According to Hepburn (2006) a price floor can be implemented by a commitment by the regulator to buy emissions permits at the floor price. In his Draft Report, Ross Garnaut has criticised this approach. He states (page 344):

A floor price for permits would require the scheme administrator to enter the market to purchase permits whenever the permit price fell below a specified value. A floor price is incompatible with international trade in permits as it would effectively create an unlimited liability for the Australian scheme administrator.

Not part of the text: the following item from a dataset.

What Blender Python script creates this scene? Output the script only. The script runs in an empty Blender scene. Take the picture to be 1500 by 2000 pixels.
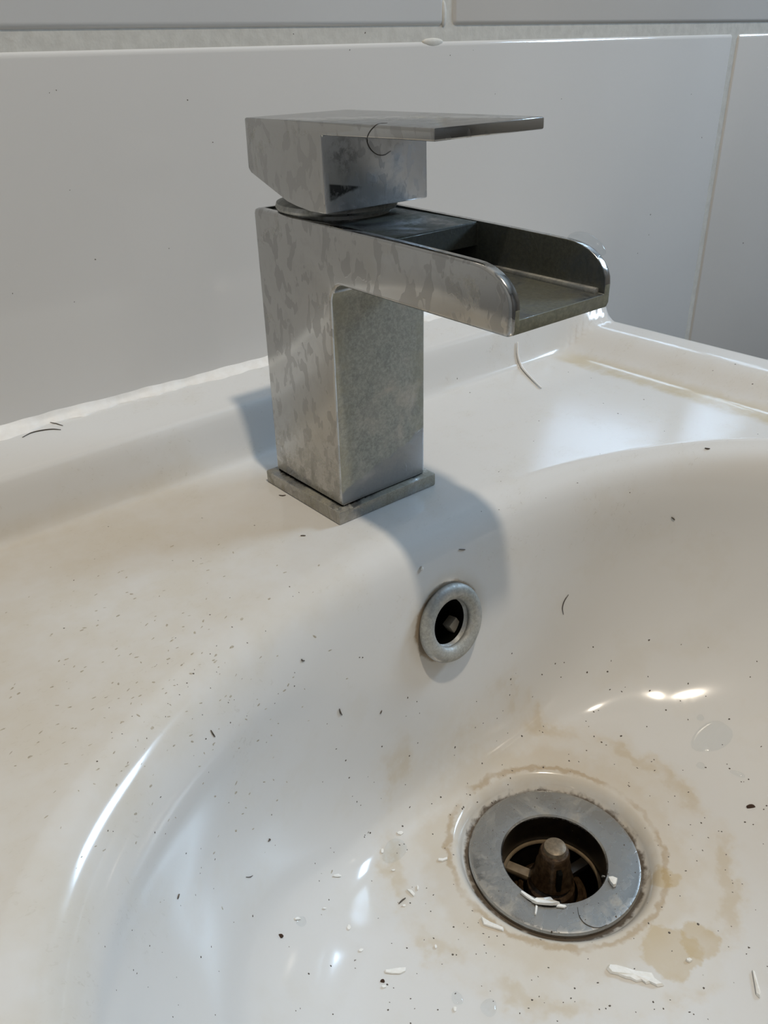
import bpy, bmesh, math, random
from mathutils import Vector, Matrix
from mathutils.bvhtree import BVHTree

U = 0.001                       # all sizes below are in millimetres
SC = bpy.context.scene
COL = SC.collection

# ------------------------------------------------------------------ camera
CAM_POS = (-150.8528, -206.2952, 147.7335)
CAM_R = ((0.7621917, -0.6470183, -0.0207648),
         (-0.3297579, -0.3604544, -0.8725436),
         (0.5570669, 0.6718929, -0.4880947))
FPX = 1641.38
cam_d = bpy.data.cameras.new('camera')
cam = bpy.data.objects.new('camera', cam_d)
COL.objects.link(cam)
cam_d.sensor_fit = 'VERTICAL'
cam_d.sensor_height = 36.0
cam_d.lens = FPX / 2000.0 * 36.0
cam_d.clip_start = 0.005
cam_d.clip_end = 20
m = Matrix.Identity(4)
for i in range(3):
    m[i][0] = CAM_R[0][i]
    m[i][1] = -CAM_R[1][i]
    m[i][2] = -CAM_R[2][i]
    m[i][3] = CAM_POS[i] * U
cam.matrix_world = m
SC.camera = cam

# ------------------------------------------------------------------ light
SC.view_settings.view_transform = 'Standard'
SC.view_settings.look = 'None'
SC.view_settings.gamma = 1.0
SC.view_settings.use_curve_mapping = False
SC.view_settings.exposure = -0.13

world = bpy.data.worlds.new('daylight')
SC.world = world
world.use_nodes = True
world.node_tree.nodes['Background'].inputs[0].default_value = (0.62, 0.78, 1.0, 1)
world.node_tree.nodes['Background'].inputs[1].default_value = 0.3


def area(name, loc, rot, sx, sy, power, col, shape='RECTANGLE', spread=180):
    d = bpy.data.lights.new(name, 'AREA')
    d.shape = shape
    d.size = sx
    d.size_y = sy
    d.energy = power
    d.color = col
    d.spread = math.radians(spread)
    o = bpy.data.objects.new(name, d)
    COL.objects.link(o)
    o.location = loc
    o.rotation_euler = rot
    return o


# daylight entering through the window of the right-hand wall
area('window_daylight', (1.315, -0.36, 0.74), (0, math.radians(90), 0), 0.30, 0.40, 13.5, (0.53, 0.745, 1.0))

SC.cycles.max_bounces = 5
SC.cycles.diffuse_bounces = 2
SC.cycles.glossy_bounces = 3
SC.cycles.transmission_bounces = 6
SC.cycles.caustics_refractive = False
SC.cycles.caustics_reflective = False


# ------------------------------------------------------------------ helpers
def link(name, me, mat=None, parent=None, smooth=False):
    o = bpy.data.objects.new(name, me)
    COL.objects.link(o)
    if mat is not None and not me.materials:
        me.materials.append(mat)
    if smooth:
        for f in me.polygons:
            f.use_smooth = True
    if parent is not None:
        o.parent = parent
    return o


def tag(o, label=None, cat=None, group=None, kind=None):
    if label:
        o['label'] = label
    if cat:
        o['category'] = cat
    if group:
        o['group'] = group
    if kind:
        o['kind'] = kind
    return o


def empty(name, loc):
    o = bpy.data.objects.new(name, None)
    COL.objects.link(o)
    o.empty_display_size = 0.01
    o.location = [c * U for c in loc]
    return o


def adopt(o, parent):
    """parent with geometry kept where it stands"""
    o.parent = parent
    o.matrix_parent_inverse = Matrix.Translation(parent.location).inverted()
    return o


def bm_to(name, bm, mat=None, parent=None, smooth=True, angle=None, scale=True):
    if scale:
        bmesh.ops.scale(bm, vec=(U, U, U), verts=bm.verts)
    me = bpy.data.meshes.new(name)
    bm.to_mesh(me)
    bm.free()
    o = link(name, me, mat)
    for f in me.polygons:
        f.use_smooth = smooth
    if smooth and angle:
        me.set_sharp_from_angle(angle=math.radians(angle))
    if parent is not None:
        adopt(o, parent)
    return o


def box_bm(x0, x1, y0, y1, z0, z1, bev=0.0, seg=2, bm=None):
    own = bm is None
    b = bmesh.new()
    bmesh.ops.create_cube(b, size=1.0)
    for v in b.verts:
        v.co = Vector(((x0 + x1) / 2 + v.co.x * (x1 - x0), (y0 + y1) / 2 + v.co.y * (y1 - y0),
                       (z0 + z1) / 2 + v.co.z * (z1 - z0)))
    if bev:
        bmesh.ops.bevel(b, geom=b.edges[:], offset=bev, segments=seg, affect='EDGES', profile=0.5)
    if own:
        return b
    tmp = bpy.data.meshes.new('tmp')
    b.to_mesh(tmp)
    b.free()
    bm.from_mesh(tmp)
    bpy.data.meshes.remove(tmp)
    return bm


def prism_bm(prof, x0, x1):
    """extrude a (y, z) outline along x"""
    bm = bmesh.new()
    a = [bm.verts.new((x0, y, z)) for y, z in prof]
    b = [bm.verts.new((x1, y, z)) for y, z in prof]
    n = len(prof)
    bm.faces.new(a)
    bm.faces.new(b[::-1])
    for i in range(n):
        j = (i + 1) % n
        bm.faces.new((a[j], a[i], b[i], b[j]))
    bmesh.ops.recalc_face_normals(bm, faces=bm.faces)
    return bm


def lathe_bm(prof, seg=64, closed=False):
    """revolve (r, z) about z"""
    bm = bmesh.new()
    rings = []
    for r, z in prof:
        if r < 1e-6:
            rings.append([bm.verts.new((0, 0, z))])
        else:
            rings.append([bm.verts.new((r * math.cos(2 * math.pi * k / seg), r * math.sin(2 * math.pi * k / seg), z))
                          for k in range(seg)])
    pairs = list(zip(rings, rings[1:]))
    if closed:
        pairs.append((rings[-1], rings[0]))
    for A, B in pairs:
        for k in range(seg):
            l = (k + 1) % seg
            if len(A) == 1 and len(B) == 1:
                continue
            if len(A) == 1:
                bm.faces.new((A[0], B[k], B[l]))
            elif len(B) == 1:
                bm.faces.new((A[k], B[0], A[l]))
            else:
                bm.faces.new((A[k], B[k], B[l], A[l]))
    bmesh.ops.recalc_face_normals(bm, faces=bm.faces)
    return bm


def tube_bm(pts, radii, seg=6, bm=None):
    bm = bm or bmesh.new()
    pts = [Vector(p) for p in pts]
    if not hasattr(radii, '__len__'):
        radii = [radii] * len(pts)
    rings = []
    up = Vector((0.13, 0.21, 0.97))
    for i, p in enumerate(pts):
        t = (pts[min(i + 1, len(pts) - 1)] - pts[max(i - 1, 0)]).normalized()
        s = t.cross(up)
        if s.length < 1e-4:
            s = t.cross(Vector((1, 0, 0)))
        s.normalize()
        w = s.cross(t)
        rings.append([bm.verts.new(p + radii[i] * (math.cos(2 * math.pi * k / seg) * s + math.sin(2 * math.pi * k / seg) * w))
                      for k in range(seg)])
    for A, B in zip(rings, rings[1:]):
        for k in range(seg):
            bm.faces.new((A[k], A[(k + 1) % seg], B[(k + 1) % seg], B[k]))
    bm.faces.new(rings[0][::-1])
    bm.faces.new(rings[-1])
    return bm


def catmull(pts, n):
    P = [Vector(p) for p in pts]
    P = [2 * P[0] - P[1]] + P + [2 * P[-1] - P[-2]]
    out = []
    for i in range(1, len(P) - 2):
        for k in range(n):
            t = k / n
            a, b, c, d = P[i - 1], P[i], P[i + 1], P[i + 2]
            out.append(0.5 * ((2 * b) + (c - a) * t + (2 * a - 5 * b + 4 * c - d) * t * t + (3 * b - a - 3 * c + d) * t ** 3))
    out.append(P[-2])
    return out


def ss(a, b, x):
    t = max(0.0, min(1.0, (x - a) / (b - a)))
    return t * t * (3 - 2 * t)


def boolean(o, cutter, op='DIFFERENCE'):
    md = o.modifiers.new('b', 'BOOLEAN')
    md.object = cutter
    md.operation = op
    md.solver = 'EXACT'
    bpy.context.view_layer.update()
    dg = bpy.context.evaluated_depsgraph_get()
    me = bpy.data.meshes.new_from_object(o.evaluated_get(dg))
    o.modifiers.clear()
    old = o.data
    o.data = me
    bpy.data.meshes.remove(old)
    cm = cutter.data
    bpy.data.objects.remove(cutter)
    bpy.data.meshes.remove(cm)


# ------------------------------------------------------------------ materials
class NT:
    def __init__(self, name):
        self.m = bpy.data.materials.new(name)
        self.m.use_nodes = True
        self.t = self.m.node_tree
        self.n = self.t.nodes
        self.b = self.n['Principled BSDF']
        self.obj = None

    def node(self, typ, **kw):
        x = self.n.new(typ)
        for k, v in kw.items():
            setattr(x, k, v)
        return x

    def l(self, a, b):
        self.t.links.new(a, b)

    def pos(self):
        if self.obj is None:
            self.obj = self.node('ShaderNodeNewGeometry').outputs['Position']
        return self.obj

    def sep(self):
        s = self.node('ShaderNodeSeparateXYZ')
        self.l(self.pos(), s.inputs[0])
        return s

    def math(self, op, a, b=None, c=None, clamp=False):
        x = self.node('ShaderNodeMath', operation=op)
        x.use_clamp = clamp
        for i, v in enumerate((a, b, c)):
            if v is None:
                continue
            if isinstance(v, (int, float)):
                x.inputs[i].default_value = v
            else:
                self.l(v, x.inputs[i])
        return x.outputs[0]

    def noise(self, scale, detail=4, rough=0.55, dist=0.0, stretch=None):
        x = self.node('ShaderNodeTexNoise')
        x.inputs['Scale'].default_value = scale
        x.inputs['Detail'].default_value = detail
        x.inputs['Roughness'].default_value = rough
        x.inputs['Distortion'].default_value = dist
        if stretch:
            mp = self.node('ShaderNodeMapping')
            mp.inputs['Scale'].default_value = stretch
            self.l(self.pos(), mp.inputs[0])
            self.l(mp.outputs[0], x.inputs['Vector'])
        else:
            self.l(self.pos(), x.inputs['Vector'])
        return x.outputs['Fac']

    def ramp(self, src, a, b, v0=0.0, v1=1.0):
        x = self.node('ShaderNodeMapRange', interpolation_type='SMOOTHSTEP')
        self.l(src, x.inputs[0])
        for i, v in enumerate((a, b, v0, v1)):
            x.inputs[i + 1].default_value = v
        return x.outputs[0]

    def mix(self, fac, a, b):
        x = self.node('ShaderNodeMix', data_type='RGBA')
        if isinstance(fac, (int, float)):
            x.inputs[0].default_value = fac
        else:
            self.l(fac, x.inputs[0])
        for k, v in ((6, a), (7, b)):
            if isinstance(v, tuple):
                x.inputs[k].default_value = (*v, 1)
            else:
                self.l(v, x.inputs[k])
        return x.outputs[2]

    def bump(self, h, strength, dist):
        x = self.node('ShaderNodeBump')
        x.inputs['Strength'].default_value = strength
        x.inputs['Distance'].default_value = dist
        self.l(h, x.inputs['Height'])
        self.l(x.outputs[0], self.b.inputs['Normal'])

    def set(self, **kw):
        for k, v in kw.items():
            k = k.replace('_', ' ')
            if isinstance(v, tuple):
                self.b.inputs[k].default_value = (*v, 1)
            elif isinstance(v, (int, float)):
                self.b.inputs[k].default_value = v
            else:
                self.l(v, self.b.inputs[k])
        return self


def plain(name, col, rough=0.5, metal=0.0, **kw):
    t = NT(name)
    t.set(Base_Color=col, Roughness=rough, Metallic=metal, **kw)
    return t.m


def band(t, src, c, w, soft):
    """1 inside |src-c|<w, fading over soft"""
    d = t.math('ABSOLUTE', t.math('SUBTRACT', src, c))
    return t.ramp(d, w, w + soft, 1.0, 0.0)


WX, WY, WZ = 23.5, -87.3, -109.0        # waste centre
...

There is another approach to a price floor that does not have this problem. A traditional cap and trade scheme works by firms being required to have purchased enough permits that cover their emissions. When a firm reports its emissions, it surrenders an equivalent amount of permits. We can introduce a price floor by requiring firms to pay an “extra fee” for each tonne of emissions when they report their emissions. The carbon price is then equal to the sum of the permit price and the extra fee. This approach is only slightly more complex than a pure cap and trade scheme. This approach is also very similar to having emissions trading scheme combined with a carbon tax.

Note: An earlier version of this post was included as a comment on John Quiggin’s blog post Carbon Taxes vs Emissions Trading, which also included a comment by Warwick McKibbin where he describes his hybrid approach (where there is a price cap).